日記

福島市の公共施設前に設置されたヤノベケンジ氏の彫刻《サン・チャイルド》について思ったこと。
http://blogos.com/article/318243/

ヤノベさんが美術作家としてチェルノブイリを訪問し放射能被害についてのアートパフォーマンスや立体造形作品を製作していたことは知っていた。かつて松本市で展示をした国府さんがヤノベさんの工房で製作をしていて話を聞くことがあった。当時は《ジャイアント・トらやん》の製作の前後だったと記憶している。

今年の4月に大阪に行った時に、梅田のグランフロント大阪の広場に《サン・チャイルド》が展示されていたhttps://www.lmaga.jp/news/2018/04/40011/。僕はヤノベさんの作品についてあまり興味をもっていないかったので、あっヤノベケンジの巨大彫刻がおいてあるわ。くらいの印象でしかなかったし、国府さんのことを思い出す勢いの方が強かった。

8月の頭に福島市に寄贈され公共施設に展示されるニュースを聞いた時も、初めは特別感慨がなかった。翌日には作品展示の是非についてインターネットで論争が行っていた。自分では考えなかった様々意見が交わされていた。福島市に住む人が黄色い防護服に対して表した嫌悪感、科学者が非難する胸のカウンターが示す0の数値について、市民のコンセンサスを得たと思っていた行政、予想外の非難に声明を出した作家(作家の声明から非難が予想外であったことはあきらか)。

福島市に《サン・チャイルド》置くことはグランフロント大阪の広場に置くことわけが違った。大阪で見た人はでかいこどものおもちゃが置いてあるぐらいの認識でほとんどの人がチラ見して忘れる程度の認識だったに違いない。それ以外にも巨大な立体作品が展示されていた。都会の雑多さに同化していたように思う。

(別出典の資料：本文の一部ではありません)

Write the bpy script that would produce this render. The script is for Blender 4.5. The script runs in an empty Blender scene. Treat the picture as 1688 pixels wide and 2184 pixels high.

何日か考えてみて、一番引っかかっているのは、公共施設・公共空間にヤノベさんの作品を設置した判断にある。公共空間に置かれることでヤノベさんの活動やアートの文脈から切り離され作品は無防備になった。また、インターネットの批判を見ていると、放射能や人々の原発や復興に対する認識が変わって、作品が時間に置いていかれているように感じた。一部の専門家を除いて設置は是か非かの意見がほとんどで、この作品の価値はどう考えればいいのか僕はかわからないし、福島市で見てもいないし放射能の恐怖を味わっていないので当地の人の率直な嫌悪感に即座に共感することもできない。ただ思うのは、帰還困難地域や福島第一原発に(遺棄同然に)設置したほうヤノベさんの作家性に合致していたんじゃないかということ。